Apparently I missed the debate, but I have to say I'm surprised there are so many people agreeing to hide the problem by kluging several packages instead of fixing one package. I don't see how this approach is efficient or productive, nor does it make sense from a systems engineering standpoint. AFAIK, mpich2 has already fixed their build issues upstream (the bug we were arguing about a while back) and is not causing this problem anymore. How about we get openmpi fixed instead of touching half a dozen packages that aren't actually broken? Please? With sugar on it?
The solution offered here is far from an ideal one. It's also not clear to me mpich2 has fixed this issue upstream, it is only that we keep the mpi.h from mpich2 in standard include directories. It does not look like any solution is happening soon (although Kacper has been working on it), so while waiting for the upstream or us to come up with a decent solution, I suggest to apply the simple hack from comment #3. It is not much intrusive and probably our sci-libs/gdal (bug #296790) users with openmpi would benefit from it.
Since openmpi is broken without a patch to build the libs properly, I'd suggest the better workaround for now is "don't use opnempi" and use mpich2 instead. The fix to mpich2 applied upstream was simply to properly link the mpi library at build time (we used to patch it ourselves until a couple of versions ago). Applying a similar patch to openmpi would solve the issue on our end, and eliminate the need for workarounds or other dodgy kluges in all the other packages that depend on some library built against libmpi*. I think this whole thing has gotten off track; the mpi wrappers are strictly for building mpi-aware applications, and should *not* be required to build gdal (which knows nothing about mpi) against some other lib that happens to be built with mpi support. In fact, with mpich2, no wrappers are required at all to build other libraries with mpi, as long as mpi is built correctly.

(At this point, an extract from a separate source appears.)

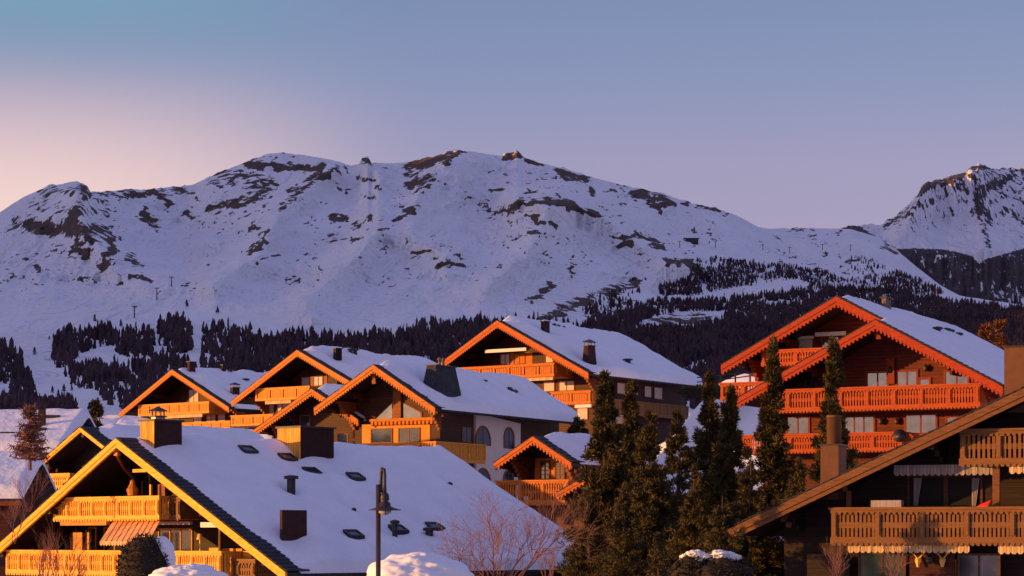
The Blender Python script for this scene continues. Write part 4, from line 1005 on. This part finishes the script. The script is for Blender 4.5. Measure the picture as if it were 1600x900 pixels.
panel(Rh, 'lower_wall', 1262, 866, 1328, 940, v-1.1, 'brown_wall', .1)
wall_lamp(Rh, 1454, 873, v-1.34)
def deer(H, px, py, v):
    u, z = H.on(px, py, v); mb = MB()
    mb.add([(u-.10,v,z+.14),(u+.10,v,z+.14),(u+.13,v-.06,z+.02),(u+.05,v-.1,z-.26),(u-.05,v-.1,z-.26),(u-.13,v-.06,z+.02),(u,v-.14,z+.04),(u,v-.14,z-.2),(u,v+.0,z-.1)],
           [(0,1,6),(1,2,6),(2,3,7,6),(3,4,7),(4,5,6,7),(5,0,6),(1,0,8),(2,1,8),(3,2,8),(4,3,8),(5,4,8),(0,5,8)])
    o = mb.build('deer_skull', M['bone'], H.root)
    mb = MB()
    for s in (-1, 1):
        mb.tube([(u+s*.06,v-.02,z+.12),(u+s*.16,v-.05,z+.24),(u+s*.30,v-.06,z+.34),(u+s*.36,v-.05,z+.50)], [.028,.024,.02,.01], 5)
        mb.tube([(u+s*.16,v-.05,z+.24),(u+s*.12,v-.08,z+.40)], [.02,.01], 5); mb.tube([(u+s*.30,v-.06,z+.34),(u+s*.22,v-.08,z+.48)], [.02,.01], 5)
    mb.build('antlers', M['bone'], o)
deer(Rh, 1435, 876, v-1.45); deer(Rh, 1473, 876, v-1.45)
def left_roof_chimney(H, b, x0, xs, x1, ytop, ybot, vv, mfront, side_m):
    u0, zt = H.on(x0, ytop, vv); u1, _ = H.on(xs, ytop, vv); zb = b.z(u0)-.3
    k = (x1-xs)/(xs-x0)*(u1-u0)*math.cos(H.a)/math.sin(H.a)*.95
    mb = MB(); mb.box(u0, u1, vv, vv+k, zb, zt); o = mb.build('chimney', M[side_m], b.roof)
    mb = MB(); mb.box(u0-.06, u1+.06, vv-.06, vv+k+.06, zt+.002, zt+.06); mb.build('chimney_cap', M['metal'], o)
    return o, u0, u1, k, zt
o, u0, u1, k, zt = left_roof_chimney(Rh, bR, 1282, 1310, 1332, 696, 745, 2.2, None, 'chim_brown')
mb = MB(); ux, uz = Rh.on(1303, 649, 2.6); mb.lathe(ux, 2.6, [(.30, zt+.06), (.30, uz-.1), (.31, uz-.1), (.31, uz), (.25, uz)], 18); mb.build('flue_pipe', M['chim_brown'], o, True)
left_roof_chimney(Rh, bR, 1569, 1650, 1700, 543, 603, 2.4, None, 'chim_brown')

# ---- F: low houses on the far left

def snow_house(name, x0, x1, eave, ridge, Y, depth, key, label, cat='house', th=.7, back=True, group=None, wall_drop=5.0, windows=()):
    """house whose snowy roof slopes down towards the viewer; photo columns x0..x1, rows eave/ridge"""
    cx_ = (x0+x1)/2; P = ray(cx_, eave, Y); w = (x1-x0)/F*Y/2
    root = empty(name, (P.x, Y, P.z-wall_drop)); tag(root, label, cat, group)
    ze = wall_drop; zr = (HZ-ridge)/F*(Y+depth)-P.z+wall_drop-th*.6; ze -= th*.4
    mb = MB(); mb.hull8([(-w,0,ze-.25),(w,0,ze-.25),(w,depth,zr-.25),(-w,depth,zr-.25),(-w,0,ze),(w,0,ze),(w,depth,zr),(-w,depth,zr)])
    mb.hull8([(-w,depth,zr-.25),(w,depth,zr-.25),(w,2*depth,ze-.25),(-w,2*depth,ze-.25),(-w,depth,zr),(w,depth,zr),(w,2*depth,ze),(-w,2*depth,ze)])
    rf = mb.build('roof', M['slate'], root)
    mb = MB(); mb.box(-w+.05, w-.05, -.05, .05, ze-.5, ze-.26); mb.build('eave_board', M[key+'_trim'], root)
    mb = MB(); i = .9
    mb.add([(-w+i,i,-3),(w-i,i,-3),(w-i,2*depth-i,-3),(-w+i,2*depth-i,-3),(-w+i,i,ze-.2),(w-i,i,ze-.2),(w-i,depth,zr-.3),(w-i,2*depth-i,ze-.2),(-w+i,2*depth-i,ze-.2),(-w+i,depth,zr-.3)],
           [(0,1,5,4),(1,2,7,6,5),(2,3,8,7),(3,0,4,9,8)])
    mb.build('wall', M[key+'_wall'], root)
    for (a, b_) in windows:
        mb = MB(); mb.box(w*a-.5, w*a+.5, i-.06, i-.003, ze-2.0, ze-.8); f = mb.build('window', M[key+'_trim'], root)
        mb = MB(); mb.box(w*a-.4, w*a+.4, i-.08, i-.063, ze-1.9, ze-.9); mb.build('pane', M['glass_dark'], f)
    U = np.linspace(-w-.1, w+.1, 60); Vv = np.linspace(-.15, 2*depth+.15, 60); uu, vv = np.meshgrid(U, Vv)
    zz = ze+(zr-ze)*(1-np.abs(vv-depth)/depth)
    def ed(x): return np.sqrt(np.clip(1-(1-np.clip(x/.45, 0, 1))**2, 0, 1))
    tk = th*(1+(fbm(uu/3+x0, vv/3, 4, 3)-.5)*.6)*ed(uu+w+.1)*ed(w+.1-uu)*ed(vv+.15)*ed(2*depth+.15-vv)
    np_mesh('snow_cover', np.stack([uu, vv, zz+tk-.05-np.maximum(0, .8-np.abs(vv-depth))*.15], -1).reshape(-1, 3), grid_faces(60, 60), M['snow_roof'], True, rf)
    return root, rf, w, ze, zr
GV = 'low snow covered houses in the valley'
root, rf, w, ze, zr = snow_house('valley_house', -110, 98, 699, 641, 168, 10, 'brown', 'broad low house at the left edge whose big white roof stands behind the bare larch', group=GV)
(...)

There are several libs in the openmpi build tree with undefined symbols, but this one appears to be the root cause of the build failures. Maybe adding a USE flag (to openmpi) to disable f90 is the most appropriate workaround until it gets fixed. Seems much easier than hacking half a dozen ebuilds with a questionable kluge (see bug #303160 for a case where the kluge didn't work). ldd -r ... ./ompi/mpi/f90/.libs/libmpi_f90.so.0: linux-vdso.so.1 => (0x00007fff73bff000) libmpi.so.0 => /var/tmp/portage/sys-cluster/openmpi-1.4.1/work/openmpi-1.4.1/ompi/.libs/libmpi.so.0 (0x00007f00179b9000) libopen-rte.so.0 => /var/tmp/portage/sys-cluster/openmpi-1.4.1/work/openmpi-1.4.1/orte/.libs/libopen-rte.so.0 (0x00007f001776d000) libopen-pal.so.0 => /var/tmp/portage/sys-cluster/openmpi-1.4.1/work/openmpi-1.4.1/opal/.libs/libopen-pal.so.0 (0x00007f00174f9000) libdl.so.2 => /lib/libdl.so.2 (0x00007f00172b3000) libnsl.so.1 => /lib/libnsl.so.1 (0x00007f001709a000) libutil.so.1 => /lib/libutil.so.1 (0x00007f0016e97000) libgfortran.so.3 => /usr/lib/gcc/x86_64-pc-linux-gnu/4.4.3/libgfortran.so.3 (0x00007f0016baa000) libm.so.6 => /lib/libm.so.6 (0x00007f0016927000) libgcc_s.so.1 => /lib/libgcc_s.so.1 (0x00007f0016710000) libpthread.so.0 => /lib/libpthread.so.0 (0x00007f00164f4000) libc.so.6 => /lib/libc.so.6 (0x00007f001619d000) /lib64/ld-linux-x86-64.so.2 (0x00007f0017e66000) undefined symbol: mpi_testall_ (./ompi/mpi/f90/.libs/libmpi_f90.so.0) undefined symbol: mpi_waitall_ (./ompi/mpi/f90/.libs/libmpi_f90.so.0) undefined symbol: mpi_testsome_ (./ompi/mpi/f90/.libs/libmpi_f90.so.0) undefined symbol: mpi_waitsome_ (./ompi/mpi/f90/.libs/libmpi_f90.so.0) undefined symbol: mpi_comm_spawn_multiple_ (./ompi/mpi/f90/.libs/libmpi_f90.so.0)
An even easier workaround than comment #3 would be to unmerge openmpi and emerge mpich2 instead, since that works just fine, ie, no build errors in 3rd-level packages. And then no kluges are required at all...
As noted in 310709 this solution does not work for me, because the installed, current sci-geosciences/mapnik-0.6.1-r3 requires boost-1.39.0, which requires openmpi.